La mémoire des Sybiracy renaît
En 1989, la mémoire polonaise de la déportation sort enfin de l’ombre. Historiens, politiques et citoyens peuvent à nouveau évoquer cette période tragique. Le travail de mémoire commence lentement mais sûrement. La République de Russie rappelle encore aujourd’hui aux Polonais sa version de l’Histoire : « nous vous avons libérés du nazisme, soyez reconnaissants. ». Aucune reconnaissance officielle des massacres et des déportations n’est faîte par la Russie, tendant considérablement les relations russo-polonaises. Le crash de l’avion présidentiel polonais en 2010 fut utilisé par l’extrême-droite polonaise et notamment par le PiS pour alimenter des théories du complot sur une tentative de la part du gouvernement de Donald Tusk de décapiter l’Etat polonais et de mieux le livrer à la Russie. Depuis 2017, Andrzej Duda a approuvé des amendements permettant de détruire les monuments soviétiques, symboles de « l’occupation totalitaire du pays ». Au-delà de ces récupérations politiques de la mémoire polonaise qui vise à construire une mémoire officielle faisant fi de la mémoire subjective et de leurs sommes, construisant ainsi une mémoire collective, la plus objective possible, le rôle des historiens polonais est immense.
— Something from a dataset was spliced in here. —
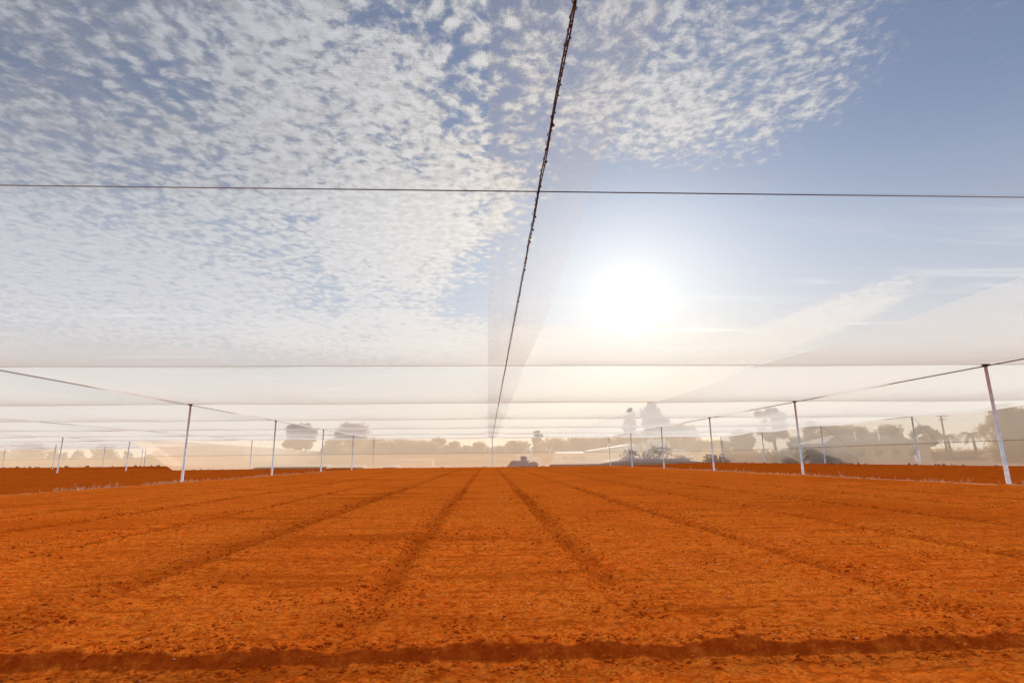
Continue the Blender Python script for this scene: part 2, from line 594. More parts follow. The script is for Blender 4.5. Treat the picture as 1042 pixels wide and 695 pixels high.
# ------------------------------------------------------------------ soil material
def soil_mat():
    m, nt, out = new_mat('red_soil')
    b = nt.n('ShaderNodeBsdfDiffuse')
    geo = nt.n('ShaderNodeNewGeometry')
    P = geo.outputs['Position']
    x, y, z = nt.xyz(P)
    n1 = nt.noise(P, 0.55, 5, 0.6)
    n2 = nt.noise(P, 9.0, 6, 0.7)
    mp = nt.n('ShaderNodeMapping'); nt.link(P, mp.inputs[0]); mp.inputs['Scale'].default_value = (0.25, 2.6, 1)
    n3 = nt.noise(mp.outputs[0], 1.0, 5, 0.6)
    c = nt.mix(nt.ss(n1, 0.3, 0.7), (0.95, 0.155, 0.010), (0.98, 0.205, 0.016))
    c = nt.mix(nt.ss(n2, 0.35, 0.75, 0.0, 0.75), c, (0.98, 0.31, 0.040))
    c = nt.mix(nt.ss(n2, 0.46, 0.30, 0.0, 0.4), c, (0.58, 0.080, 0.004))
    c = nt.mix(nt.ss(n3, 0.50, 0.30, 0.0, 0.4), c, (0.58, 0.092, 0.004))
    # shade in the gaps between crumbs, painted into the colour
    vo = nt.n('ShaderNodeTexVoronoi', feature='F1'); nt.link(P, vo.inputs['Vector']); vo.inputs['Scale'].default_value = 38.0
    vo2 = nt.n('ShaderNodeTexVoronoi', feature='F1'); nt.link(P, vo2.inputs['Vector']); vo2.inputs['Scale'].default_value = 13.0
    n7 = nt.noise(P, 3.0, 4, 0.6)
    gap_shade = nt.m('MULTIPLY', nt.ss(vo.outputs['Distance'], 0.35, 0.75), nt.ss(n7, 0.38, 0.62, 0.2, 0.75))
    c = nt.mix(gap_shade, c, (0.44, 0.054, 0.003))
    gap_shade2 = nt.m('MULTIPLY', nt.ss(vo2.outputs['Distance'], 0.5, 0.8), nt.ss(n7, 0.62, 0.40, 0.05, 0.6))
    c = nt.mix(gap_shade2, c, (0.40, 0.048, 0.003))
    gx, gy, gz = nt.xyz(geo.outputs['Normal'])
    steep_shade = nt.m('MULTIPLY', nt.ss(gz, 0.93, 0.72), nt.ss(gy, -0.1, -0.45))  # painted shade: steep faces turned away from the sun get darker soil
    # long faint streaks left by the harrow
    mp2 = nt.n('ShaderNodeMapping'); nt.link(P, mp2.inputs[0]); mp2.inputs['Scale'].default_value = (0.16, 0.9, 1)
    n8 = nt.noise(mp2.outputs[0], 1.0, 6, 0.65)
    c = nt.mix(nt.ss(n8, 0.47, 0.34, 0.0, 0.5), c, (0.42, 0.062, 0.003))
    mp4 = nt.n('ShaderNodeMapping'); nt.link(P, mp4.inputs[0]); mp4.inputs['Scale'].default_value = (0.9, 9.0, 1)
    n9 = nt.noise(mp4.outputs[0], 1.0, 5, 0.65)
    c = nt.mix(nt.ss(n9, 0.48, 0.36, 0.0, 0.55), c, (0.45, 0.058, 0.003))
    n10 = nt.noise(P, 0.12, 3, 0.5)
    c = nt.mix(nt.ss(n10, 0.48, 0.30, 0.0, 0.45), c, (0.55, 0.072, 0.004))
    # wheel tracks hold damper, darker soil
    tk = None
    for t in TRACKS:
        xx = nt.m('ABSOLUTE', nt.m('SUBTRACT', nt.m('ADD', x, nt.m('ADD', nt.m('MULTIPLY', nt.m('SUBTRACT', n1, 0.5), 0.25), nt.m('MULTIPLY', nt.m('SUBTRACT', n2, 0.5), 0.55))), t))
        g = nt.ss(xx, 0.06, 0.24, 1.0, 0.0)
        tk = g if tk is None else nt.m('MAXIMUM', tk, g)
    n4 = nt.noise(P, 1.4, 5, 0.65)
    tk = nt.m('MULTIPLY', tk, nt.m('MULTIPLY', nt.ss(n4, 0.33, 0.55, 0.25, 1.0), nt.ss(y, 4.6, 8.0, 0.12, 0.52)))
    c = nt.mix(tk, c, (0.42, 0.064, 0.004))
    # darker, ploughed soil outside the post rows
    sidem = nt.ss(nt.m('ABSOLUTE', nt.m('SUBTRACT', x, 0.8)), 19.9, 21.6)
    c = nt.mix(nt.m('MULTIPLY', sidem, 0.56), c, (0.36, 0.052, 0.003))
    # bleached straw along the post rows
    n5 = nt.noise(P, 2.2, 5, 0.7)
    for t, wd, am in ((21.4, 0.36, 1.0), (-19.8, 0.30, 0.45)):
        g = nt.ss(nt.m('ABSOLUTE', nt.m('SUBTRACT', x, t)), wd * 0.4, wd, 1.0, 0.0)
        c = nt.mix(nt.m('MULTIPLY', g, nt.ss(n5, 0.44, 0.55, 0.0, am)), c, (0.95, 0.58, 0.34))
    # field ends; dusty earth beyond the net house
    outm = nt.m('MAXIMUM', nt.ss(x, XE + 0.5, XE + 2), nt.ss(nt.m('ADD', y, nt.m('MULTIPLY', nt.m('LESS_THAN', x, XLL + 6), -46.0)), YEND + 1, YEND + 3))
    c = nt.mix(nt.m('MULTIPLY', outm, 0.9), c, (0.42, 0.27, 0.15))
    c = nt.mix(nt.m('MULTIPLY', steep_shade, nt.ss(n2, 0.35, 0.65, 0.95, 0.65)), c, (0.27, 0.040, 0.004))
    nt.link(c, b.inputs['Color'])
    b.inputs['Roughness'].default_value = 0.6
    bp = nt.n('ShaderNodeBump')
    bp.inputs['Strength'].default_value = 0.6
    bp.inputs['Distance'].default_value = 0.032
    h1 = nt.noise(P, 45, 6, 0.7)
    h2 = nt.noise(P, 14, 5, 0.7)
    mp3 = nt.n('ShaderNodeMapping'); nt.link(P, mp3.inputs[0]); mp3.inputs['Scale'].default_value = (1.6, 15, 4)
    h3 = nt.noise(mp3.outputs[0], 1.0, 4, 0.6)
    h2 = nt.m('MULTIPLY_ADD', h3, 1.3, h2)
    hh = nt.m('ADD', nt.m('ADD', nt.m('MULTIPLY', h1, 0.5), h2), nt.m('ADD', nt.m('MULTIPLY', vo.outputs['Distance'], -0.7), nt.m('MULTIPLY', vo2.outputs['Distance'], -1.4)))
    nt.link(hh, bp.inputs['Height'])
    nt.link(bp.outputs[0], b.inputs['Normal'])
    nt.link(b.outputs[0], out.inputs[0])
    return m


SOIL = soil_mat()


def make_ground():
    xs = graded(0, 6.5, 0.024, 1.0, 0.024)[:-1]
    xs += graded(xs[-1] + 0.024, 46, 0.026, 1.028, 0.35)
    xs += graded(xs[-1] + 0.5, 130, 0.6, 1.08, 6)
    xs += graded(xs[-1] + 10, 4200, 20, 1.5, 700)
    xs = np.array(sorted(set([-v for v in xs] + xs)))
    ys = list(np.arange(-12, 2.2, 0.4)) + graded(2.2, 6.2, 0.017, 1.0, 0.017)
    ys += graded(ys[-1] + 0.018, 32, 0.019, 1.009, 0.5)
    ys += graded(ys[-1] + 0.3, 160, 0.3, 1.02, 1.2)
    ys += graded(ys[-1] + 3, 4600, 6, 1.5, 700)
    ys = np.array([-4000, -1200, -300, -60] + ys)
    X, Y = np.meshgrid(xs, ys)
    Z = height(X, Y)
    far = sstep(np.maximum(np.abs(X) - 130, np.maximum(Y - 165, -Y - 14)), 0, 40)
    Z = Z * (1 - far)
    nx, ny = len(xs), len(ys)
    co = np.stack([X.ravel(), Y.ravel(), Z.ravel()], 1).astype(np.float32)
    me = bpy.data.meshes.new('ground')
    idx = np.arange(nx * ny).reshape(ny, nx)
    q = np.stack([idx[:-1, :-1].ravel(), idx[:-1, 1:].ravel(), idx[1:, 1:].ravel(), idx[1:, :-1].ravel()], 1)
    me.vertices.add(len(co)); me.vertices.foreach_set('co', co.ravel())
    me.loops.add(q.size); me.loops.foreach_set('vertex_index', q.ravel().astype(np.int32))
    me.polygons.add(len(q))
    me.polygons.foreach_set('loop_start', (np.arange(len(q)) * 4).astype(np.int32))
    me.polygons.foreach_set('use_smooth', np.ones(len(q), bool))
    me.update(calc_edges=True)
    me.validate()
    me.materials.append(SOIL)
    o = bpy.data.objects.new('ground', me)
    COL.objects.link(o)
    tag(o, 'red ploughed soil of the field with wheel tracks and a crumbly step', kind='structure')
    print('ground', nx, ny, nx * ny)


make_ground()

# loose clods on the soil
def scatter_clods():
    g = np.random.default_rng(3)
    n = 2200
    x = g.uniform(-6.5, 6.5, n); y = edge_y(x) + g.normal(0.03, 0.13, n); r = g.uniform(0.003, 0.010, n) * np.where(g.random(n) < 0.05, 2.0, 1)
    P = [np.stack([x, y, r], 1)]
    n = 520
    x = g.uniform(-6.5, 6.5, n); y = edge_y(x) + np.where(g.random(n) < 0.55, g.normal(0.07, 0.05, n), g.normal(-0.10, 0.05, n)); r = g.uniform(0.009, 0.022, n)
    P.append(np.stack([x, y, r], 1))
    n = 8000
    y = 2.4 + 14 * g.random(n) ** 1.7; x = g.uniform(-1, 1, n) * (y * 1.05 + 1)
    r = g.uniform(0.002, 0.006, n) * (1 + y * 0.05) * np.where(g.random(n) < 0.03, 2.2, 1)
    P.append(np.stack([x, y, r], 1))
    n = 7000
    t = g.choice(TRACKS[:8] + TRACKS[8:11], n); y = 4.6 + 20 * g.random(n) ** 1.5
    r = g.uniform(0.004, 0.013, n) * (1 + y * 0.03) * np.where(g.random(n) < 0.04, 1.9, 1)
    P.append(np.stack([t + g.normal(0, 0.2, n), y, r], 1))
    n = 9000
    y = 4.3 + 12 * g.random(n) ** 1.4; x = g.uniform(-1, 1, n) * (y * 1.0 + 1)
    keep = fbm(x * 1.1, y * 1.1, 61, 3) > 0.22
    r = g.uniform(0.004, 0.012, n) * (1 + y * 0.04) * np.where(g.random(n) < 0.05, 1.8, 1)
    P.append(np.stack([x, y, r], 1)[keep])
    A = np.concatenate(P)
    Z = height(A[:, 0], A[:, 1])
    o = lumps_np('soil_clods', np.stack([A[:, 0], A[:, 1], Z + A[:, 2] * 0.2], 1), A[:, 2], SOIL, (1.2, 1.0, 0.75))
    tag(o, 'loose crumbs and clods of red earth lying all over the field', 'clods', kind='stuff')
    n = 520
    y = 3.0 + 26 * g.random(n) ** 1.3; x = g.uniform(-1, 1, n) * (y * 0.95 + 1); r = g.uniform(0.0025, 0.006, n) * (1 + y * 0.07)
    Z = height(x, y)
    o = lumps_np('pale_debris', np.stack([x, y, Z + r * 0.5], 1), r, simple_mat('pale_chips', (0.66, 0.52, 0.40), 0.8), (1.7, 0.8, 0.45), 5)
    tag(o, 'tiny pale stones and straw chips speckling the red soil', 'debris', kind='stuff')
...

Le Musée Mémorial de Sibérie a une mission : faire vivre une mémoire individuelle et collective de la déportation de millions de Polonais vers la Sibérie et l’Asie centrale. L’action du musée témoigne d’un épisode fondateur de la nation polonaise, de son identité et de sa culture, de sa lutte pour se doter d’un Etat. Cette mémoire ne doit pas être oubliée, elle doit renaître, vivre et rester la plus objective possible, loin de toute tentative de récupération politique. À Bialystok, au Musée Mémorial de Sibérie, dans un ancien centre de déportation et camp d’internement doit vivre la mémoire des « Sybiracy » ces Polonais déportés vers la Sibérie d’où la plupart d’entre eux ne revinrent jamais. La mission de ce musée est ainsi double : faire entrer dans l’Histoire la mémoire des déportés tout en apaisant et en objectivant une histoire polonaise trop, bien trop instrumentalisée et politisée.